*DATASET EXTRACT*.

▬▬▬

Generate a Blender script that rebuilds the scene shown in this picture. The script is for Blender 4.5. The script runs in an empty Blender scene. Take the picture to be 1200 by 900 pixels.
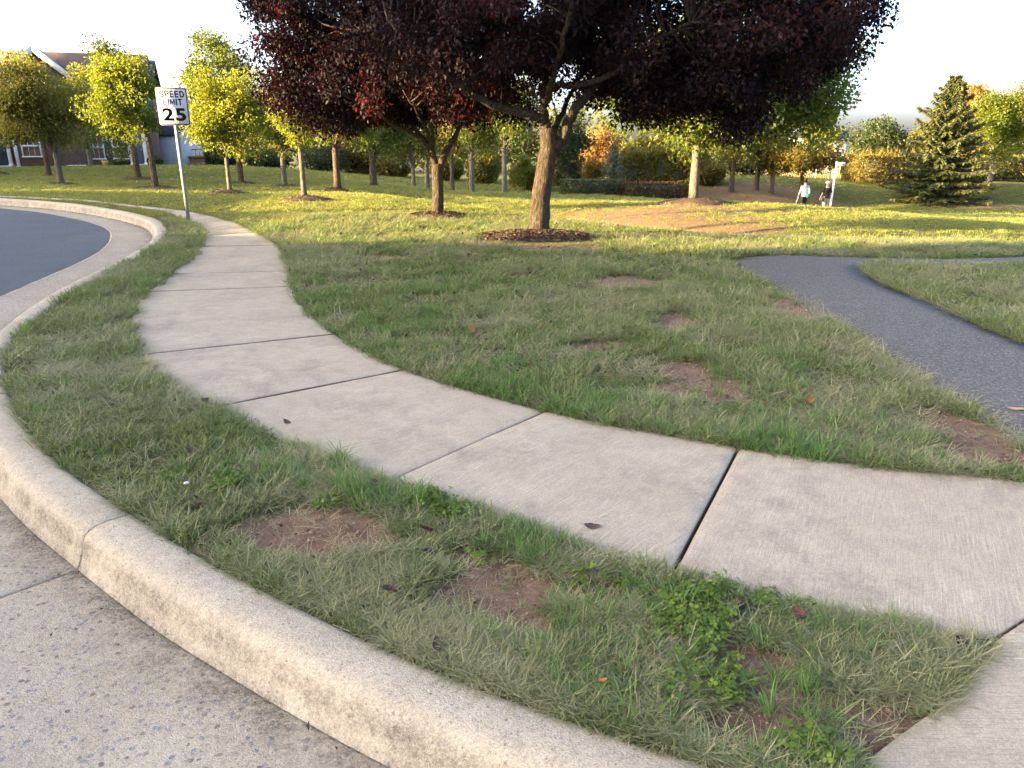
import bpy, bmesh, math, random
import numpy as np
from mathutils import Vector, Matrix

random.seed(7)
rng = np.random.default_rng(11)
SC = bpy.context.scene
COL = SC.collection

# ------------------------------------------------------------------ camera, sky, sun, exposure
CAM_H, F_PX, HORIZON = 1.48, 880.0, 158.0
TH = math.atan((450 - HORIZON) / F_PX)
cam_d = bpy.data.cameras.new('camera')
cam_d.sensor_fit = 'HORIZONTAL'; cam_d.sensor_width = 36.0
cam_d.lens = F_PX / 1200 * 36.0
cam_d.clip_start = 0.05; cam_d.clip_end = 2500
cam = bpy.data.objects.new('camera', cam_d); COL.objects.link(cam)
cam.location = (0, 0, CAM_H); cam.rotation_euler = (math.pi / 2 - TH, 0, 0)
SC.camera = cam

SUN_EL = math.radians(10.0)
SUN_AZ = Vector((-1.0, -0.22, 0)).normalized()            # horizontal direction towards the sun
to_sun = Vector((SUN_AZ.x * math.cos(SUN_EL), SUN_AZ.y * math.cos(SUN_EL), math.sin(SUN_EL)))
W = bpy.data.worlds.new('World'); SC.world = W; W.use_nodes = True
nt = W.node_tree
bg = nt.nodes['Background']
sky = nt.nodes.new('ShaderNodeTexSky'); sky.sky_type = 'NISHITA'
sky.sun_disc = False
sky.sun_elevation = SUN_EL
sky.sun_rotation = math.atan2(SUN_AZ.x, SUN_AZ.y)
sky.air_density = 0.35; sky.dust_density = 3.5; sky.ozone_density = 1.7; sky.altitude = 100
nt.links.new(sky.outputs[0], bg.inputs[0]); bg.inputs[1].default_value = 0.15
sun_d = bpy.data.lights.new('sun', 'SUN'); sun_d.energy = 3.8; sun_d.angle = math.radians(0.5)
sun_d.color = (1.0, 0.80, 0.52)
sun = bpy.data.objects.new('sun', sun_d); COL.objects.link(sun)
sun.rotation_euler = to_sun.to_track_quat('Z', 'Y').to_euler()
sun.location = (-30, 5, 30)
SC.view_settings.view_transform = 'Standard'; SC.view_settings.look = 'None'
SC.view_settings.exposure = 3.36; SC.view_settings.gamma = 1.0
SC.view_settings.use_white_balance = True; SC.view_settings.white_balance_temperature = 9200; SC.view_settings.white_balance_tint = 8
SC.cycles.max_bounces = 6; SC.cycles.diffuse_bounces = 3; SC.cycles.transparent_max_bounces = 8
SC.cycles.use_denoising = True; SC.cycles.denoising_prefilter = 'NONE'

# ------------------------------------------------------------------ geometry helpers
def ray(px, py):
    x = (px - 600) / F_PX; v = (450 - py) / F_PX
    return np.array([x, math.cos(TH) + v * math.sin(TH), -math.sin(TH) + v * math.cos(TH)])
def gp(px, py, z=0.0):                        # point of a level plane seen along a sight line
    d = ray(px, py); t = (z - CAM_H) / d[2]; return np.array([d[0] * t, d[1] * t])
def at(px, py, Y):                            # point at a known distance Y along a sight line
    d = ray(px, py); t = Y / d[1]; return np.array([d[0] * t, Y, CAM_H + d[2] * t])
def sm(a, b, x):
    t = np.clip((x - a) / (b - a), 0, 1); return t * t * (3 - 2 * t)
def spline(P, n=12):
    P = np.asarray(P, float); Q = np.vstack([2 * P[0] - P[1], P, 2 * P[-1] - P[-2]]); out = []
    for i in range(1, len(Q) - 2):
        for k in range(n):
            t = k / n; a, b, c, d = Q[i - 1], Q[i], Q[i + 1], Q[i + 2]
            out.append(.5 * (2 * b + (c - a) * t + (2 * a - 5 * b + 4 * c - d) * t * t + (3 * b - a - 3 * c + d) * t ** 3))
    out.append(P[-1]); return np.array(out)
def smooth(P, k=3):
    P = P.copy()
    for _ in range(k):
        Q = P.copy(); Q[1:-1] = (P[:-2] + 2 * P[1:-1] + P[2:]) / 4; P = Q
    return P
def resample(P, step):
    s = np.r_[0, np.cumsum(np.hypot(*np.diff(P, axis=0).T))]
    n = max(2, int(s[-1] / step) + 1); u = np.linspace(0, s[-1], n)
    return np.c_[np.interp(u, s, P[:, 0]), np.interp(u, s, P[:, 1])]
def arclen(P): return np.r_[0, np.cumsum(np.hypot(*np.diff(P, axis=0).T))]
def inside(poly, X, Y):
    poly = np.asarray(poly); r = np.zeros(X.shape, bool); j = len(poly) - 1
    for i in range(len(poly)):
        xi, yi = poly[i]; xj, yj = poly[j]
        if yi != yj:
            c = ((yi > Y) != (yj > Y)) & (X < (xj - xi) * (Y - yi) / (yj - yi) + xi); r ^= c
        j = i
    return r
def pdist(P, X, Y):                           # distance to a polyline
    best = np.full(X.shape, 1e9)
    for a, b in zip(P[:-1], P[1:]):
        d = b - a; L = max(d @ d, 1e-12)
        t = np.clip(((X - a[0]) * d[0] + (Y - a[1]) * d[1]) / L, 0, 1)
        best = np.minimum(best, np.hypot(X - a[0] - t * d[0], Y - a[1] - t * d[1]))
    return best
_perm = rng.permutation(512)
def vnoise(x, y, z=0.0):
    x = np.asarray(x, float); y = np.asarray(y, float); z = np.asarray(z, float) + 0 * x
    xi, yi, zi = np.floor(x).astype(int), np.floor(y).astype(int), np.floor(z).astype(int)
    fx, fy, fz = x - xi, y - yi, z - zi
    fx, fy, fz = fx * fx * (3 - 2 * fx), fy * fy * (3 - 2 * fy), fz * fz * (3 - 2 * fz)
    def h(a, b, c): return _perm[(_perm[(_perm[a & 511] + b) & 511] + c) & 511] / 511.0
    def l(a, b, t): return a + (b - a) * t
    return l(l(l(h(xi, yi, zi), h(xi + 1, yi, zi), fx), l(h(xi, yi + 1, zi), h(xi + 1, yi + 1, zi), fx), fy),
             l(l(h(xi, yi, zi + 1), h(xi + 1, yi, zi + 1), fx), l(h(xi, yi + 1, zi + 1), h(xi + 1, yi + 1, zi + 1), fx), fy), fz)
def fbm(x, y, z=0.0, o=4):
    s = 0; a = .5; f = 1
    for k in range(o): s = s + a * vnoise(np.asarray(x) * f + 17.3 * k, np.asarray(y) * f - 9.1 * k, np.asarray(z) * f); a *= .5; f *= 2
    return s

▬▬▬

*TASK DETAILS*. Your task is to restate word for word the lines from the top of the data to the line containing "COL = SC.collection", both ends included, with every picture left out.

*EXERCISE RESULT*.
Generate a Blender script that rebuilds the scene shown in this picture. The script is for Blender 4.5. The script runs in an empty Blender scene. Take the picture to be 1200 by 900 pixels.
import bpy, bmesh, math, random
import numpy as np
from mathutils import Vector, Matrix

random.seed(7)
rng = np.random.default_rng(11)
SC = bpy.context.scene
COL = SC.collection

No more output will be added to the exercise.